Each line from the beginning of the data below through the line containing "np.concatenate(P_), np.concatenate(O_), np.concatenate(V_)" should be repeated exactly, please.

- _DATASET EXCERPT_
-- -- --

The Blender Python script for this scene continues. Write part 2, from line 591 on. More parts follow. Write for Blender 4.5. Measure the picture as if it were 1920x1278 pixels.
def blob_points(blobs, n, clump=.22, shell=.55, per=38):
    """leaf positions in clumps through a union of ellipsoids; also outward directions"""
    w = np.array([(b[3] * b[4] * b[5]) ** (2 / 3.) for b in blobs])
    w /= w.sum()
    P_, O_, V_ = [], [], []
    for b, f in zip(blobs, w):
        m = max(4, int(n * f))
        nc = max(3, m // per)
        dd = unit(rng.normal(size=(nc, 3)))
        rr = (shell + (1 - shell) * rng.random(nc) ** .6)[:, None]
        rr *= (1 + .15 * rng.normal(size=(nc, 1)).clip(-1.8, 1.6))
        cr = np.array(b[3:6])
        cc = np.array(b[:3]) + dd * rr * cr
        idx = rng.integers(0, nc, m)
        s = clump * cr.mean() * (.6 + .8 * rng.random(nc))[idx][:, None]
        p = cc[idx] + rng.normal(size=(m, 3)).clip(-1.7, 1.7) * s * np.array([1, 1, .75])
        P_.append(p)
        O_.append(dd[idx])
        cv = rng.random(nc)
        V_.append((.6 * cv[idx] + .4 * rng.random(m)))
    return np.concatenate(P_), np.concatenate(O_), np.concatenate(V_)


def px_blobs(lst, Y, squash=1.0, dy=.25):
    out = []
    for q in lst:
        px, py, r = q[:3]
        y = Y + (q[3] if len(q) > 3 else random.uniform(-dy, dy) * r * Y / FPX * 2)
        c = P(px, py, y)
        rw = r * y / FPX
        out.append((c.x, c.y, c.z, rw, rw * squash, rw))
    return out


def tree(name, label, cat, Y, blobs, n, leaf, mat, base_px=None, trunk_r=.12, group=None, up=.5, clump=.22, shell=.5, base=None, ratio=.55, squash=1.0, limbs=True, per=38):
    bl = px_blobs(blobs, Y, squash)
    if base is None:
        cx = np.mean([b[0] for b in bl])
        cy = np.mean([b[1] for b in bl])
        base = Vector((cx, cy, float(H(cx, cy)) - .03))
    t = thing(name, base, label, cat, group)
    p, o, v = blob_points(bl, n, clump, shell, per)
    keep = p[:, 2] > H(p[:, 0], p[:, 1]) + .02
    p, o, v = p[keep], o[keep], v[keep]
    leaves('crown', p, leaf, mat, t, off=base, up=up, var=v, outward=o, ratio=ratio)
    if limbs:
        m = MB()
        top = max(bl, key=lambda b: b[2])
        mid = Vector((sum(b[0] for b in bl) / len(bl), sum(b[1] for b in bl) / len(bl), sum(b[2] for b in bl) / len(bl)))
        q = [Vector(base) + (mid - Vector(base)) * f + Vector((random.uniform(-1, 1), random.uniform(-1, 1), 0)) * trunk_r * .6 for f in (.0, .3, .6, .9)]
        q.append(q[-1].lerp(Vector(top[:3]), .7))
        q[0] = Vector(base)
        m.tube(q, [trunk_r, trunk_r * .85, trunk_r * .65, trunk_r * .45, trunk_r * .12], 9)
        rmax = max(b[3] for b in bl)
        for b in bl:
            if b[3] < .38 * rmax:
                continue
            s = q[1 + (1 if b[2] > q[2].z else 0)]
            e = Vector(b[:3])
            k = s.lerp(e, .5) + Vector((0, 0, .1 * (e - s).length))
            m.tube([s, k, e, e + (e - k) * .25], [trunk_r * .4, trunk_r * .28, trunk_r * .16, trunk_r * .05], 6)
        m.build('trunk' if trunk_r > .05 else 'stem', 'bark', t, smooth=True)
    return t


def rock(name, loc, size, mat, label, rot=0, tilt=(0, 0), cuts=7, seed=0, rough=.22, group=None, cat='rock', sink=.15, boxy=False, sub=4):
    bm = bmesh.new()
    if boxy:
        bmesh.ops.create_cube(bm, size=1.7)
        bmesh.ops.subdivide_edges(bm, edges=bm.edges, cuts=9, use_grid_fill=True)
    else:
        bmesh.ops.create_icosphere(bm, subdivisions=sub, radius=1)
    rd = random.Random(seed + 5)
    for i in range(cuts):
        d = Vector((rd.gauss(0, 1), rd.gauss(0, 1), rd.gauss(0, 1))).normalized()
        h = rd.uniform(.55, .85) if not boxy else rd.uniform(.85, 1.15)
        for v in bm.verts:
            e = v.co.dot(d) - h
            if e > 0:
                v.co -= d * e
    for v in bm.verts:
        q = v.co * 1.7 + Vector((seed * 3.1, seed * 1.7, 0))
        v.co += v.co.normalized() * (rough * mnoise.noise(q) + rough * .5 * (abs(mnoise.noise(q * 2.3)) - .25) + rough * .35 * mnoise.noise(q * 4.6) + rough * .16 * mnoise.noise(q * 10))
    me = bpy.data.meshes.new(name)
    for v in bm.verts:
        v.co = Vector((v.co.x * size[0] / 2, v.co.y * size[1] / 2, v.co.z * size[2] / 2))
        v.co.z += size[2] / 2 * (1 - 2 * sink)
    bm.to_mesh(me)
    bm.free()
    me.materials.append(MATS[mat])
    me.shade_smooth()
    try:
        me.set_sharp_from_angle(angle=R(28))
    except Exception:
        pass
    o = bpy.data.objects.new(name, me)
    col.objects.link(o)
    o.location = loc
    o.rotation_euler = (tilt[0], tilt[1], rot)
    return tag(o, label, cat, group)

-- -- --

- _EXERCISE ANSWER_
The Blender Python script for this scene continues. Write part 2, from line 591 on. More parts follow. Write for Blender 4.5. Measure the picture as if it were 1920x1278 pixels.
def blob_points(blobs, n, clump=.22, shell=.55, per=38):
    """leaf positions in clumps through a union of ellipsoids; also outward directions"""
    w = np.array([(b[3] * b[4] * b[5]) ** (2 / 3.) for b in blobs])
    w /= w.sum()
    P_, O_, V_ = [], [], []
    for b, f in zip(blobs, w):
        m = max(4, int(n * f))
        nc = max(3, m // per)
        dd = unit(rng.normal(size=(nc, 3)))
        rr = (shell + (1 - shell) * rng.random(nc) ** .6)[:, None]
        rr *= (1 + .15 * rng.normal(size=(nc, 1)).clip(-1.8, 1.6))
        cr = np.array(b[3:6])
        cc = np.array(b[:3]) + dd * rr * cr
        idx = rng.integers(0, nc, m)
        s = clump * cr.mean() * (.6 + .8 * rng.random(nc))[idx][:, None]
        p = cc[idx] + rng.normal(size=(m, 3)).clip(-1.7, 1.7) * s * np.array([1, 1, .75])
        P_.append(p)
        O_.append(dd[idx])
        cv = rng.random(nc)
        V_.append((.6 * cv[idx] + .4 * rng.random(m)))
    return np.concatenate(P_), np.concatenate(O_), np.concatenate(V_)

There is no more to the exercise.